Each line from the start of the data below through the one containing "random.seed(7); RNG=np.random.default_rng(7)" must be reproduced exactly.

* start *

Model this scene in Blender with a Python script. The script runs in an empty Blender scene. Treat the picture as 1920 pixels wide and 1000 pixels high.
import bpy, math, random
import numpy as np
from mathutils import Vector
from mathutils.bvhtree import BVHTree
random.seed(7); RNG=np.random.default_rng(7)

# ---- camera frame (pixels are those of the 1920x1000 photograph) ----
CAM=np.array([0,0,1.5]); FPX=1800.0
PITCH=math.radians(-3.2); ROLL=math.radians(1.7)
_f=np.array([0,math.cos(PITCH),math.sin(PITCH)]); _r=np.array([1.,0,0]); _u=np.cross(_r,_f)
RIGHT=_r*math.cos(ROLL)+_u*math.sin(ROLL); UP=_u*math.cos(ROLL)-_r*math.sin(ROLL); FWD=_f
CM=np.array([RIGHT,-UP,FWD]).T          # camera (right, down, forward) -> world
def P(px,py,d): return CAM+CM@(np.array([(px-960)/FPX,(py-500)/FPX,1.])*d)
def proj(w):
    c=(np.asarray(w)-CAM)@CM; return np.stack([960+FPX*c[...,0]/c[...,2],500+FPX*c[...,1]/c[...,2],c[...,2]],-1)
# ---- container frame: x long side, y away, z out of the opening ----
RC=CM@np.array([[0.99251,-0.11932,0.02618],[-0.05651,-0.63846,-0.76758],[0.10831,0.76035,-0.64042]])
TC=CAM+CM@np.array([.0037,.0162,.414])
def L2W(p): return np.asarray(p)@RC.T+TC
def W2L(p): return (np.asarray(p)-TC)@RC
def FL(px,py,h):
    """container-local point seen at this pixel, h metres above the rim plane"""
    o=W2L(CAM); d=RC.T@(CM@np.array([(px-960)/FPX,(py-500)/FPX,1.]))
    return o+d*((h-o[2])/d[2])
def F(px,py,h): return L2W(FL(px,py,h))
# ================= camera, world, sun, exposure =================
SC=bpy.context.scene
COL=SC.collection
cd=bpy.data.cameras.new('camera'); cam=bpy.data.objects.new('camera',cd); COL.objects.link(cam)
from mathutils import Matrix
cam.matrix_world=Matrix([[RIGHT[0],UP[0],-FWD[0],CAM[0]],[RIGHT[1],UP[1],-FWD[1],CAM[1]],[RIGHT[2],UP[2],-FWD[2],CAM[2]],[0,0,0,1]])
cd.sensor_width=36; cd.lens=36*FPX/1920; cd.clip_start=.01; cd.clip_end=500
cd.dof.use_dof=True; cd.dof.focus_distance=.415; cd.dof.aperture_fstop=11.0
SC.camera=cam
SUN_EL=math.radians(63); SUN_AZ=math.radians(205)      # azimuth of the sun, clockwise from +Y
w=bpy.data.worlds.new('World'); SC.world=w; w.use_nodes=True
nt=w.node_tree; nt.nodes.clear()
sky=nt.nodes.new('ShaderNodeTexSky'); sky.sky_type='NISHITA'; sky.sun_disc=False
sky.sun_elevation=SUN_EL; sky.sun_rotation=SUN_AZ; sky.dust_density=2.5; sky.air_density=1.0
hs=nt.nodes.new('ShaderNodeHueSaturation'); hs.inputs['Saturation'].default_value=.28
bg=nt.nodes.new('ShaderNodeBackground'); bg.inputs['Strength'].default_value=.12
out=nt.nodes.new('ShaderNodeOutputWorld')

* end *

> **EXERCISE RESULT**:
Model this scene in Blender with a Python script. The script runs in an empty Blender scene. Treat the picture as 1920 pixels wide and 1000 pixels high.
import bpy, math, random
import numpy as np
from mathutils import Vector
from mathutils.bvhtree import BVHTree
random.seed(7); RNG=np.random.default_rng(7)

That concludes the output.